Türkiye’nin ilerideki aşamalarda tüm adımları “her gün böyle krizler çıkabilir” düşüncesiyle dizayn edilmelidir. Türkiye’nin hinterlandında; İngilizler kadar, Ruslar da oyun kurma iktidarında, bu da sır değil!

Bunu da unutmamak lazım ki, Putin’in stratejik hamleleri uzun vadeli başarılı olamıyor. Bu nedendendir ki; ABD, Rusya’yı istediği gibi oynatabiliyor.

Suriye’de, Türkiye’nin önemsediği tüm dengeleri “DAEŞ bahanesiyle” alt üst etmesi, Putin’in aklıselim siyaset üretme kapasitesinin kısıtlı olduğunu haber vermektedir. Ekonomik sıkıntılarla boğuşan Rusya’nın bu dönemini de, iyi değerlendirmekte yarar vardır.

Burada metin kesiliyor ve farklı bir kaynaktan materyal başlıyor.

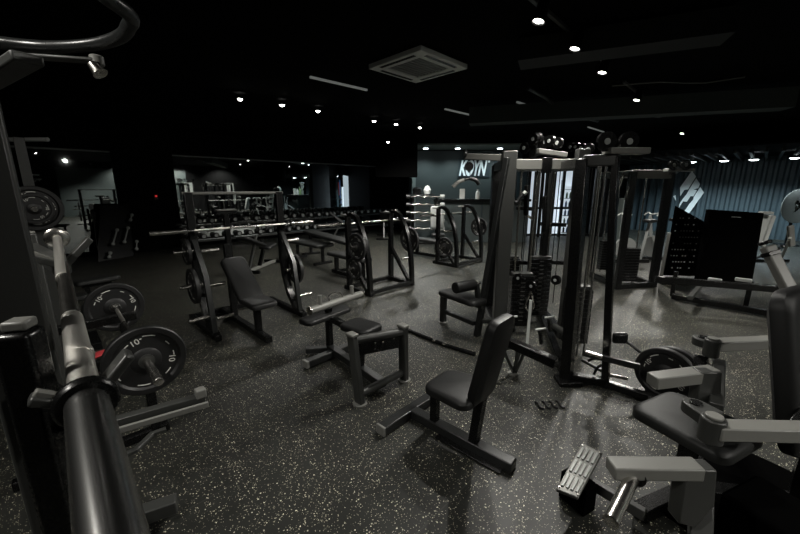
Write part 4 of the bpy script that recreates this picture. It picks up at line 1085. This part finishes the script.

Nitekim Çin, bunu başarıyla yapmaktadır. Çin; herkes kavga gürültü içindeyken, azar azar Rusya’nın topraklarını, ormanlarını, tayganın neredeyse yarısını almaktadır. Bu önemli bir stratejidir.

Türkiye’nin; Rusya içerisinde 20 milyon Müslüman nüfusu düşünerek, önümüzdeki dönemde adımlar atması, yarın ki muhtemel krizlerin önünü kesmek için gerekiyor. Tekrar ediyorum. Evet, bu kriz çözülecektir. Ama yeniden, daha beter krizlerin olmayacağını, kimse garanti edemez.

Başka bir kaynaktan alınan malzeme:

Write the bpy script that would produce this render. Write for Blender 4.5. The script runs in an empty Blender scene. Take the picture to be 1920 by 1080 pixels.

Ayrıca Orta Asya ve Kafkasya, Türkiye’nin bundan sonraki aşamada, daha farklı hamlelerle oyun kurması gereken bölgelerdir. Rusya’nın derin oyunları halen, Orta Asya civarında hissedilmektedir. Kazakistan Cumhurbaşkanı Nursultan Nazarbayev ve Özbekistan Cumhurbaşkanı İslam Kerimov sonrasını, şimdiden düşünmek gerekiyor. Bunu da, Nazarbayev ve Kerimov’la birlikte düşünmek gerekiyor. Devletlerde süreklilik önemlidir ve burada Nazarbayev gibi “devlet aklı üst düzeyde olan şahsiyetlerin” bunu düşünmesi şarttır. Türkiye; Rusya’nın bu bölgelerde buna göre hareket ettiğini, artık göz önünde bulundurmak zorundadır.